Sri Lanka People’s Front, the party led by the Rajapaksa brothers, won 145 seats in the 225-member parliament in the election last Wednesday.
Its main opponent, the SJB, obtained 54 seats. A party representing ethnic minority Tamils won 10 seats, and 16 others were split among 12 small parties.
The victory brought the Rajapaksa brothers very close to the two-thirds majority required to make constitutional changes that could strengthen dynastic rule in the country.
Five members of the Rajapaksa family have been elected as MPs.
In addition to the PM, his son Namal, the eldest brother Chamal and his son Sashindra, and a nephew, Nipuna Ranawaka, will be in Parliament.
The brothers need 150 seats to be able to change the constitution.
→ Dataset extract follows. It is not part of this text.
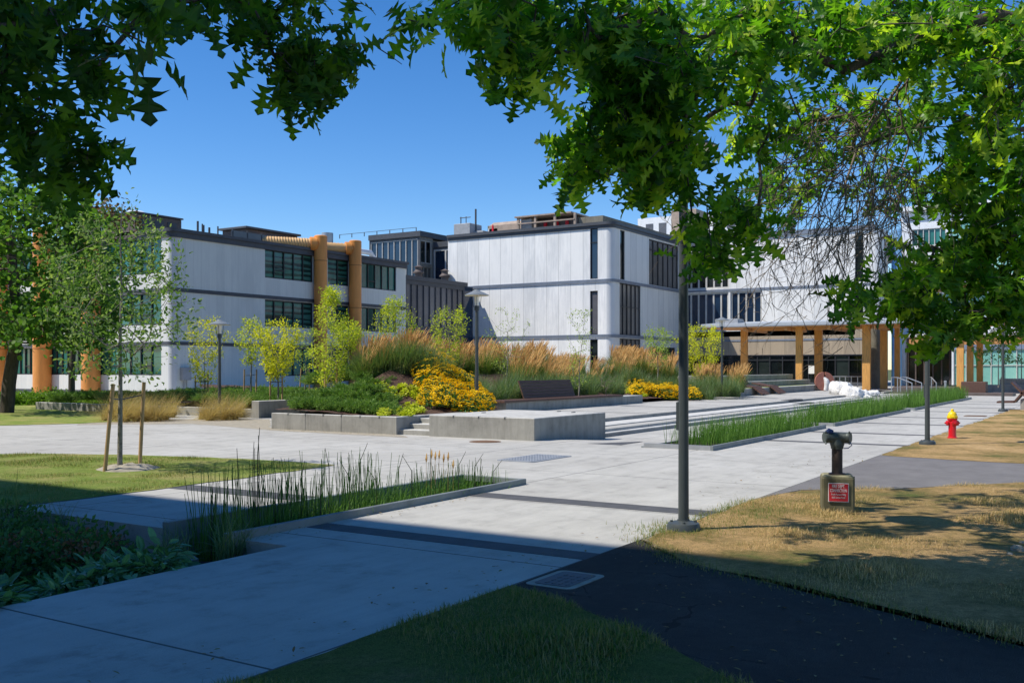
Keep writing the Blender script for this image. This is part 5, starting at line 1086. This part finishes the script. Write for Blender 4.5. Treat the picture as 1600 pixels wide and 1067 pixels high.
while x < 52:        # main ridge of plumes
    for yy in np.arange(yc(x)-2.6, yc(x)+2.4, .72):
        X, Y = x+jit(.3), yy+jit(.28)
        px = 800+F*(X*S_-Y*C_)/Dp(X, Y)
        if not in_bed(X, Y) or px < 650 or px > 1120: continue
        if 905 < px < 948 and R.random() < .7: continue
        if px > 948 and Y < 21.6: continue
        if px < 800 and Y < yc(x)-.3: continue
        rg.put((X, Y, hb(X, Y)-.03), jit(.5), R.uniform(.85, 1.12)*(.72 if 850 < px < 950 else 1)); n += 1
    x += .9
for k in range(16):    # thinner plumes at the left end
    px = 566+k*5+jit(3); X, Y = W(px, 32+jit(1.2)); rg.put((X, Y, hb(X, Y)-.1), jit(.5), R.uniform(.75, .95))
for px, d in ((1146, 52), (1151, 53), (1140, 54), (1119, 53), (1110, 54), (1100, 53), (1156, 52.5), (1090, 53)): X, Y = W(px, d); rg.put((X, Y, .4), jit(.5), R.uniform(.95, 1.1))
for k in range(30): px = 575+jit(1)+k*4.5; X, Y = W(px-12, 31.4+jit(.8)); gr.put((X, Y, hb(X, Y)-.05), jit(3), R.uniform(.75, 1.0))
for k in range(46): X = 28.8+k*.27+jit(.2); Y = 20.0+jit(.6); gr.put((X, Y, hb(X, Y)-.05), jit(3), R.uniform(.75, 1.0))
for k in range(20): px = 1075+k*4; X, Y = W(px, 50+jit(1.0)); gr.put((X, Y, .25), jit(3), R.uniform(.7, 1.0))
for k in range(30): px = 935+k*6; X, Y = W(px, 49+jit(.9)); gr.put((X, Y, hb(X, Y)-.05), jit(3), R.uniform(.75, .95))
rg.clean(); gr.clean()
# paving apron of the second bed under the plumes beside the lamp
st = Spread([clump_proto('blond_grass_clump', [('blades', clump_mesh('stipa', 80+i), M['stipa'])], 'low fluffy clump of blond feather grass beside the back paving edge', 'ornamental grass', 'blond feather grass clumps') for i in range(3)])
for px, py in ((180, 655), (192, 659), (205, 654), (215, 658), (230, 657), (243, 658), (256, 656), (318, 655), (328, 657), (340, 652), (352, 656), (364, 655), (266, 652), (168, 657), (334, 655), (222, 652), (372, 652)):
    x, y = G(px, py); st.put((x, y, 0), jit(.4), R.uniform(.8, 1.1))
st.clean()
# --- black-eyed susans
def flower_clump(seed):
    rng = np.random.default_rng(seed); n = 230; c = ellips(n, (0, 0, .12), (.42, .42, .38), rng, .3); c[:, 2] = np.abs(c[:, 2]); d = norm(c+rng.normal(0, .3, c.shape)+[0, 0, .2])
    lv = scatter(*SLEAF, c, frames(d, rng, 1.0), rng.uniform(.07, .13, n))
    k = 10; pv = []; pf = []
    for i in range(k):
        a = 2*math.pi*i/k; da = .26
        b = len(pv); pv += [(.012*math.cos(a), .012*math.sin(a), 0), (.034*math.cos(a-da), .034*math.sin(a-da), 0), (.048*math.cos(a), .048*math.sin(a), -.012), (.034*math.cos(a+da), .034*math.sin(a+da), 0)]; pf.append((b, b+1, b+2, b+3))
    cv = [(.013*math.cos(j*1.047), .013*math.sin(j*1.047), 0) for j in range(6)]+[(0, 0, .018)]; cf = [(j, (j+1) % 6, 6) for j in range(6)]
    n2 = 120; p = ellips(n2, (0, 0, .2), (.46, .46, .42), rng, .85); p[:, 2] = np.abs(p[:, 2]-.05)+.08; nn = norm(p*np.array([.6, .6, 1])+rng.normal(0, .12, p.shape)+np.array([-.25, .25, .3]))
    ref = rng.normal(size=(n2, 3)); x = norm(np.cross(ref, nn)); y = np.cross(nn, x); Rm = np.stack([x, y, nn], 2); s_ = rng.uniform(1.0, 1.55, n2)
    return lv, scatter(pv, [(pf, 0)], p, Rm, s_), scatter(cv, [(cf, 0)], p, Rm, s_)
def fproto(i):
    lv, pe, co_ = flower_clump(i); return clump_proto('yellow_coneflower', [('leaves', lv, M['leaf_fl']), ('petals', pe, M['petal']), ('flower_centre_mass', co_, M['cone'])], 'rounded clump of yellow coneflowers with dark centres', 'flowers', 'yellow coneflower clumps')
fl = Spread([fproto(90+i) for i in range(3)])
for d, a, b in ((28.3, 662, 782), (29.0, 656, 782), (29.8, 652, 778), (30.6, 650, 775), (31.4, 652, 765), (32.2, 654, 768), (33.0, 658, 745)):
    px = a+16
    while px < b-20: x, y = W(px+jit(5), d+jit(.35)); fl.put((x, y, max(hb(x, y), .38)+R.uniform(-.12, .12)), jit(3), R.uniform(.75, 1.2)) if R.random() < .9 else None; px += 14
for k in range(39): x, y = W(993+(k % 13)*7.4+jit(2), 47+(k//13)*1.1+jit(.2)); fl.put((x, y, max(ZP, hb(x, y)-.1)+.05), jit(3), R.uniform(.85, 1.08))
fl.clean()
# --- junipers, lime rosettes, hedge bushes
def juniper(seed):
    rng = np.random.default_rng(seed); n = 170; a = rng.uniform(0, 6.28, n); el = rng.uniform(.05, .7, n); d = np.stack([np.cos(a)*np.cos(el), np.sin(a)*np.cos(el), np.sin(el)], 1); P = []
    L_ = rng.uniform(.3, .62, n); base = rng.normal(0, .1, (n, 3))*[1, 1, .3]
    for t in (.35, .5, .65, .8, .92, 1.0):
        for s_ in range(4): dd = norm(d+rng.normal(0, .55, (n, 3))); P.append(scatter(*DLEAF, base+d*(L_*t)[:, None]*[1, 1, .75], frames(dd, rng, .5), np.stack([np.full(n, .035), np.full(n, .12), np.full(n, .1)], 1)))
    return merge(P)
ju = Spread([clump_proto('juniper', [('sprays', juniper(100+i), M['juniper'])], 'low spreading green juniper in the planting bed', 'shrub', 'spreading junipers') for i in range(3)])
for x in np.arange(20.6, 27, .62):
    for y in np.arange(17.2, 24.5, .62):
        px = 800+F*((x)*S_-y*C_)/Dp(x, y)
        if in_bed(x, y) and px < 592 and not (x < 20.5): ju.put((x+jit(.2), y+jit(.2), hb(x, y)), jit(3), R.uniform(.8, 1.1))
for x in np.arange(24.4, 34, 1.0):
    for y in np.arange(25.9, 38, 1.15):
        if R.random() < .72: ju.put((x+jit(.4), y+jit(.4), h_b2(x, y)), jit(3), R.uniform(.8, 1.15))
ju.clean()
def rosette(seed, n=55, r=.16, sz=.1):
    rng = np.random.default_rng(seed); c = ellips(n, (0, 0, .03), (r, r, .12), rng, .3); c[:, 2] = np.abs(c[:, 2])+.02; return scatter(*RLEAF, c, frames(norm(c*[1, 1, .5]+rng.normal(0, .2, c.shape)*.3), rng, 2.5), rng.uniform(sz*.6, sz, n))
li = Spread([clump_proto('lime_foliage_plant', [('leaves', rosette(110+i), M['lime'])], 'small lime green leafy plant on brown mulch', 'plant', 'lime green plants on the mulch') for i in range(3)])
for _ in range(75):
    px = R.uniform(592, 660); d = R.uniform(25.6, 30); x, y = W(px, d)
    if in_bed(x, y) and (d > 29 or d < 26 or R.random() < .4) : li.put((x, y, hb(x, y)), jit(3), R.uniform(.7, 1.1))
for k in range(18): x, y = W(945+k*4+jit(3), 47+jit(1.2)); li.put((x, y, hb(x, y)), jit(3), R.uniform(.9, 1.3))
li.clean()
def bush(seed, n=900, r=(.75, .75, .5), sz=.11):
    rng = np.random.default_rng(seed); c = ellips(n, (0, 0, .12), r, rng, .6); c += .14*np.sin(c*7+seed); c[:, 2] = np.abs(c[:, 2]); return scatter(*SLEAF, c, frames(norm(c+rng.normal(0, .5, c.shape)), rng, .8), rng.uniform(sz*.6, sz*1.2, n))
he = Spread([clump_proto('hedge_bush', [('leaves', bush(120+i), M['leaf_hedge'])], 'rounded bright green bush in the low hedge before the office wing', 'bush', 'bushes of the low hedge') for i in range(3)])
for k in range(62):
    px = -60+k*5.7; x, y = W(px, 46+jit(.8)); he.put((x, y, -.05), jit(3), R.uniform(.95, 1.3) if px < 205 else R.uniform(.7, .9))
for k in range(14): x, y = W(300+k*14+jit(3), 44+jit(1)); he.put((x, y, h_b2(x, y)), jit(3), R.uniform(.5, .7))
he.clean()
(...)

At least four small parties collaborate with the Rajapaksas’ party, so they appear to have mustered that support.
Sri Lanka had been ruled by powerful executive presidents since 1978. However, a 2015 constitutional amendment strengthened the parliament and prime minister and put independent commissions in charge of judiciary appointments, police, public services and the conduct of elections.
Gotabaya was elected president last November after projecting himself as the only leader who could secure the country after the bombings of churches and hotels on Easter Sunday that killed 269 people.
However, Mahinda is unlikely to cede any of his powers as he works on promoting his son Namal as heir.
Namal and three other members of the family are likely to control key functions in the new administration.
The landslide victory also raises fears of weakening government institutions such as independent commissions.